The amount to be paid by way of periodic payment toward the support arrearage shall not exceed twenty percent (20%) of the weekly support order or $30.00 per week. Section 46b-215a-4 (b) of the Child Support and Arrearage Guidelines effective June 1, 1994. The amount to be paid on the alimony arrearage shall be $25.00 per week until the full arrearage of alimony is paid in full.
The Motion for Modification is granted and the following orders shall enter:
1. Support for the minor child, Laura, shall reduce from $333.00 to $150.00 per week retroactive to April 7, 1998, which support order shall continue until the earliest to occur of the following events: the death of either of the parties, the child's graduation from high school, the child's nineteenth birthday or further order of the court upon a motion pursuant to § 46b-86(a) of the General Statutes.
2. Alimony shall increase to an amount of $225.00 per week, consisting of a continuation of Judge Driscoll's order of $125.00 per week plus $100.00 per week toward the defendant's home expenses. This latter payment shall last only until the house is sold. The former payment shall remain until the defendant dies, cohabits or remarries.
3. So much of Judge Driscoll's order as provides that the house on Shagbark Lane and the house at Shoreham Terrace may be sold at earlier dates upon the option of the defendant as to Shagbark Lane and upon the option of the plaintiff as to Shoreham Terrace shall remain in effect. Those provisions of paragraph 4 of Judge Driscoll's orders as to both properties CT Page 7884 providing for sale upon the youngest child reaching the age of 18 shall be modified to the date the youngest child graduates from high school which, at present, will be June, 2001.
4. An arrearage for past due support to July 3, 1998, is found in the amount of $2,455 less whatever amount may have been paid by the plaintiff to the defendant since July 3, 1998, by way of past due support. The plaintiff shall pay Thirty ($30.00) Dollars per week toward said arrearage until fully paid.
5. An arrearage for past due alimony to July 3, 1998, is found in the amount of $3,082.50 less whatever amounts may have been paid by the plaintiff to the defendant since July 3, 1998, by way of past due alimony. The plaintiff shall pay Twenty-five ($25.00) Dollars per week toward said arrearage until fully paid.
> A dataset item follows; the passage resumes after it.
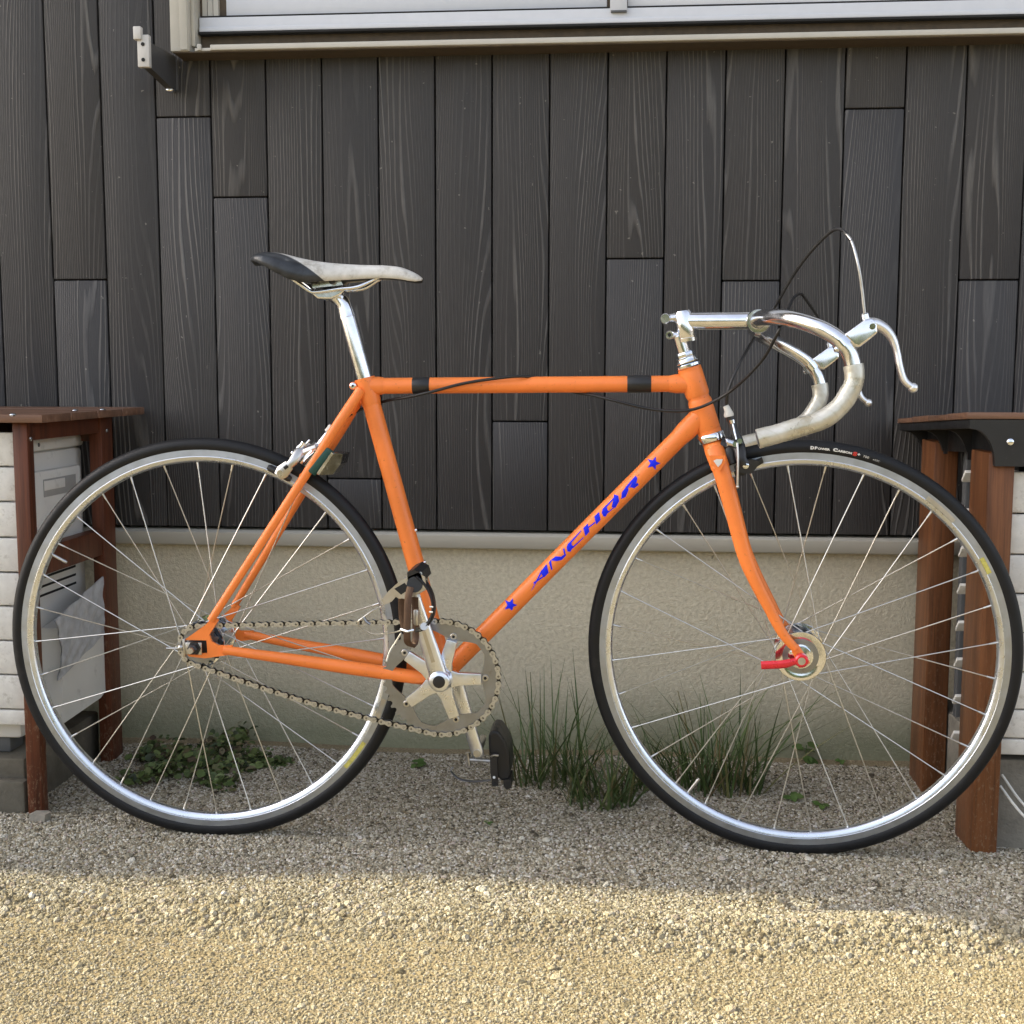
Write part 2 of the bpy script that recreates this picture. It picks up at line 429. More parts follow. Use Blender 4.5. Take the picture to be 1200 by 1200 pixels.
def leaf_mat(name, stops, rough=.5):
    m = NT(name); geo = m.n('ShaderNodeNewGeometry'); rp = geo.outputs['Random Per Island']
    c = m.ramp(rp, stops); v = m.coords(); c = m.mix(m.maprange(m.noise(v, 60, 3), .4, .7, 0, .35), c, (.05, .05, .02))
    m.set(c, rough, 0, None, .4)
    m.b.inputs['Subsurface Weight'].default_value = 0
    return m.mat
M['grass'] = leaf_mat('grass_blade', [(0, (.038, .066, .018)), (.4, (.065, .11, .030)), (.68, (.095, .145, .042)), (.84, (.15, .14, .055)), (1, (.23, .15, .075))])
M['leaf'] = leaf_mat('weed_leaf', [(0, (.025, .042, .013)), (.35, (.070, .110, .028)), (.72, (.15, .20, .065)), (.88, (.13, .11, .05)), (1, (.06, .035, .03))])
M['sprout'] = leaf_mat('sprout_leaf', [(0, (.05, .11, .02)), (1, (.10, .16, .04))])

# ================================================================== THE PLACE
WY = 0.5217                      # face of the siding
# ---------------- ground
def ground_z(x, y):
    z = 0.006*math.sin(x*2.3+.6)*math.sin(y*4.1+1.1) + .004*math.sin(x*7.1+y*5.3)
    ridge = -.27 - .018*math.sin(x*3.1)
    z += .017*math.exp(-((y-ridge)/.045)**2)*(0.7+.3*math.sin(x*9+2*math.sin(x*4)))
    z -= .008*math.exp(-((y-ridge+.085)/.05)**2)
    k = max(0, min(1, (y+1.1)/.4))*max(0, min(1, (2.6-x)/.4))*max(0, min(1, (x+1.6)/.4))
    # flat strip where the tyres stand
    flat = math.exp(-(y/.07)**2)
    return z*k*(1-flat) - .002 + .0045*flat*k
def axis(lo, hi, step, far):
    a = [lo+i*step for i in range(int(round((hi-lo)/step))+1)]
    return [-far, -far/6, lo-1.5]+a+[hi+1.5, far/6, far]
xs = axis(-1.6, 2.6, .03, 150); ys = axis(-1.1, WY+.10, .03, 150)
gv = [(x, y, ground_z(x, y)) for x in xs for y in ys]
ny = len(ys); gf = [(i*ny+j, (i+1)*ny+j, (i+1)*ny+j+1, i*ny+j+1) for i in range(len(xs)-1) for j in range(ny-1)]
g = MB(); g.add(gv, gf); ground = g.build('ground', M['ground'], None); tag(ground, kind='structure')

# ---------------- house
JX = [52, 118.5, 184, 247, 312.5, 378, 443.5, 510, 576, 642.5, 711, 779.5, 848, 918, 991, 1062, 1135]
PITCH_P = 0.11375; X0 = at(510, 100, WY).x - 7*PITCH_P
X0 = sum(at(x, 100, WY).x - i*PITCH_P for i, x in enumerate(JX))/len(JX)
ZT = at(600, 621.5, WY).z                     # lower edge of the siding
house = thing('house', (0.6, WY, 0), 'house wall of dark grey wood-grain siding above a beige foundation, with a window', 'house')
ROOFZ = 3.0
mb = MB(); mb.box((-3.5, WY+.03, ZT-.01), (4.5, WY+.16, ROOFZ)); mb.build('wall_backing', M['backing'], house, False)
butt = {-1: [], 0: [(90, 328)], 2: [(215, 137)], 3: [(280, 231)], 5: [(411, 561)], 8: [(608, 494)], 10: [(745, 303)], 12: [(880, 329)], 14: [(1025, 127)], 16: [(1155, 328)]}
for k in range(-13, 30):
    xa = X0+k*PITCH_P; xb = xa+PITCH_P
    cuts = [at(px, py, WY).z for px, py in butt.get(k, [])]
    if k < -1 or k > 16: cuts = [.75+.9*((k*37) % 10)/10]
    zz = [ZT]+sorted(cuts)+[ROOFZ]
    for a, b in zip(zz[:-1], zz[1:]):
        pm = MB(); yo = rnd.uniform(-.0008, .0008)
        pm.box((xa+.0013, WY+yo, a+(.0011 if a > ZT else 0)), (xb-.0013, WY+.026+yo, b-.0011), bev=.0030)
        pm.build('siding_plank', M['siding'], house, True, None, 30)
# base trim (metal drip edge) and foundation
zt2 = at(600, 644, WY-.012).z
mb = MB()
prof = [(WY+.05, ZT-.005), (WY-.006, ZT-.007), (WY-.012, ZT-.011), (WY-.013, zt2+.003), (WY-.010, zt2), (WY+.05, zt2-.002)]
mb.prism([(-3.5, y, z) for y, z in prof], (8, 0, 0)); mb.build('base_trim', M['trim'], house, True, None, 50)
mb = MB(); mb.box((-3.5, WY+.012, -.15), (4.5, WY+.16, zt2-.001), bev=.002)
mb.build('foundation', M['stucco'], house, False)

# window: aluminium frame with shutter panels
win = part('window', house, (1.0, WY, 1.4))
YF = WY-.065                                    # front of the frame
def wz(py, px=600, Y=YF): return at(px, py, Y).z
xl = at(199, 30, YF).x; xr_ = at(228, 30, YF).x; XE = 3.4
z_lip0, z_lip1 = wz(52), wz(45)
z_top = 2.45
mb = MB(); mb.box((xl, YF, z_lip0), (xr_-.012, WY+.02, z_top), bev=.002)
mb.box((xl+.020, YF-.003, z_lip0+.002), (xr_-.014, YF+.01, z_top), bev=.001)
mb.box((xr_-.0118, YF+.012, z_lip0+.012), (xr_-.004, WY+.02, z_top), bev=.001)
mb.build('jamb', M['winframe'], win)
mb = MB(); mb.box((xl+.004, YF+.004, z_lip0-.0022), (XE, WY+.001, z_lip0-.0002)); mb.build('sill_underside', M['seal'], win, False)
mb = MB(); mb.box((xr_-.002, YF+.002, z_lip0), (XE, WY-.002, z_lip0+.006), bev=.001)
mb.box((xr_+.030, YF-.002, z_lip0+.0005), (XE, YF+.008, z_lip1), bev=.0015); mb.build('sill', M['winframe'], win)
mb = MB(); mb.box((xr_+.004, YF-.001, z_lip0+.001), (xr_+.012, YF+.006, z_lip1+.002), bev=.001); mb.build('corner_stop', M['winframe'], win)
YB = WY-.018
z_r0, z_r1 = at(600, 31, YB-.012).z, at(600, 12.5, YB-.012).z
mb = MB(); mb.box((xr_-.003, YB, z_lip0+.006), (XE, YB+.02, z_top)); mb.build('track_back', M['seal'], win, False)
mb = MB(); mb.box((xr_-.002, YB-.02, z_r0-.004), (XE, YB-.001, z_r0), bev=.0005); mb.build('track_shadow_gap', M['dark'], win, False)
mb = MB(); mb.box((xr_-.002, YB-.014, z_r0), (XE, YB-.001, z_r1), bev=.0015)
mb.box((xr_-.001, YB-.018, z_r0+.001), (XE, YB-.013, z_r0+.010), bev=.001)
mb.build('bottom_rail', M['shutter'], win)
mb = MB(); mb.box((xr_+.002, YB-.0135, z_r1+.0003), (XE, YB-.0045, z_r1+.0028)); mb.build('rail_groove', M['dark'], win, False)
for (px, w_) in ((252, .010),):
    x = at(px, 8, YB-.01).x
    for i in range(3):
        mb = MB(); mb.box((xr_+.002+i*.012, YB-.004-.003*i, z_r1+.001-.012*i), (xr_+.012+i*.012, YB+.01, z_top)); mb.build('guide_channel', M['winframe'], win)
xs0, xs1, xm0, xm1 = at(265, 8, YB-.004).x, XE, at(715, 8, YB-.012).x, at(735, 8, YB-.012).x
zz = z_r1+.003; n = 0
while zz < z_top-.02:
    h_ = .046
    for a, b, yy in ((xs0, xm0-.006, YB-.004), (xm1+.001, xs1, YB-.010)):
        mb = MB(); mb.box((a, yy, zz), (b, yy+.008, zz+h_-.0012), bev=.0016); mb.build('shutter_slat', M['shutter'], win)
    zz += h_; n += 1
mb = MB(); mb.box((xm0, YB-.020, z_r1-.006), (xm1, YB-.002, z_top), bev=.0015); mb.build('shutter_stile', M['shutter'], win)
mb = MB(); mb.box((xm0+.002, YB-.022, z_r1-.009), (xm1-.001, YB-.004, z_r1-.0062)); mb.build('stile_foot', M['darkgrey'], win)
mb = MB(); mb.box((xl+.0, YF-.002, z_top), (XE, WY+.02, z_top+.05), bev=.002); mb.build('head', M['winframe'], win)

# eave over the wall: throws the shade that ends just in front of the bicycle
tel = math.tan(R(SUN_EL))
shift = ROOFZ/tel*math.sin(R(SUN_AZ)); along = ROOFZ/tel*math.cos(R(SUN_AZ))
e0 = atZ(450, 1026, 0); ov_y = e0.y + shift          # eave edge that shades up to there
rm = MB()
cst = [(-9, 0), (-along-.9, -.0), (-along+.93, -.0), (-along+.98, -.0), (9, 0)]
edge = [(-9.0, ov_y-.20), (e0.x-along+.15, ov_y+.015), (atZ(300, 1026).x-along, ov_y)]
pL = atZ(880, 1044); pM = atZ(1010, 1062); pR = atZ(1200, 1112)
pts = [(-16.0, ov_y), (atZ(0, 1018).x-along, atZ(0, 1018).y+shift), (e0.x-along, ov_y), (pL.x-along, pL.y+shift), (pM.x-along, pM.y+shift), (pR.x-along, pR.y+shift), (pR.x-along+.4, pR.y+shift-.02), (7.5, pR.y+shift-.02)]
poly = [(x, y, ROOFZ) for x, y in pts]+[(7.5, WY+4.5, ROOFZ), (-16.0, WY+4.5, ROOFZ)]
rm.prism(poly, (0, 0, .10)); rm.build('eave', M['concrete'], house, False)
mb = MB(); mb.box((-16, WY+.17, -.15), (7.5, WY+4.5, ROOFZ-.001)); mb.build('house_body', M['concrete'], house, False)

# ---------------- wall bracket
YBk = WY-.15
br = thing('wall_bracket', at(206, 78, WY), 'grey metal arm bracket with pale drilled end plate on the siding beside the window', 'bracket')
p0 = at(207, 60, WY).z; p1 = at(207, 101, WY).z; xb0 = at(200, 80, WY).x; xb1 = at(207, 80, WY).x
a_ = at(178, 48, YBk); b_ = at(178, 79, YBk)
mb = MB()
mb.prism([(xb1, WY-.004, at(208, 74, WY).z+.012), (xb1, WY-.004, at(208, 109, WY).z), (xb1, YBk+.004, b_.z+.002), (xb1, YBk+.004, a_.z)], (-.014, 0, 0)); mb.build('arm', M['bracketgrey'], br, False)
mb = MB(); mb.box((xb0-.002, WY-.004, at(208, 109, WY).z+.004), (xb1+.003, WY-.0005, at(208, 70, WY).z), bev=.001); mb.build('wall_plate', M['bracketgrey'], br)
zt_, zb_ = at(170, 42, YBk).z, at(170, 80, YBk).z
xe0 = at(163, 60, YBk).x; xe1 = at(177, 60, YBk).x
mb = MB(); mb.box((xe0, YBk-.010, zb_), (xe1, YBk+.003, zt_), bev=.002); mb.build('end_plate', M['plates'], br)
mb = MB(); mb.box((xe0-.005, YBk-.016, zt_-.010), (xe0+.010, YBk-.002, zt_+.014), bev=.002); mb.build('end_hook', M['plates'], br)
for f_ in (.30, .78):
    zc = lerp(zt_, zb_, f_); xc = (xe0+xe1)/2
    mb = MB(); mb.lathe([(0, 0), (.0035, 0), (.0035, -.0012), (0, -.0012)], axis_matrix((xc, YBk-.0102, zc), (0, 1, 0)), 14); mb.build('screw_hole', M['dark'], br)
mb = MB(); c_ = at(199.5, 105.5, WY-.02); mb.sphere(c_, .008, 12, 6, 0, (1.2, 1, .8)); mb.build('bolt_head', M['chrome'], br)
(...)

6. The total effective order for the plaintiff to pay to the defendant is Four Hundred Thirty ($430.00) Dollars per week consisting of Two Hundred Fifty ($250.00) Dollars per week by way of alimony and One Hundred Eighty ($180.00) Dollars per week consisting of support. An immediate order for wage withholding shall issue to secure the payment of alimony and support as herein ordered.
7. Except as herein modified, all other orders in the judgment of dissolution shall remain in full force and effect.
8. The defendant seeks attorney's fees for the defense of plaintiff's motion, which fees are sought pursuant to the provisions of § 46b-62 of the General Statutes. The court has considered the factors of § 46b-82 in arriving at a decision on this issue. Both sides have incurred expenses for their respective attorneys. The issues presented are not ones upon which the parties could easily agree. The issues, in the court's opinion, needed to be heard. The plaintiff has no liquid funds with which to pay counsel for the defendant let alone his own counsel. It is only fair and equitable that each party pay his or her own attorney's fees. The defendant's request is denied.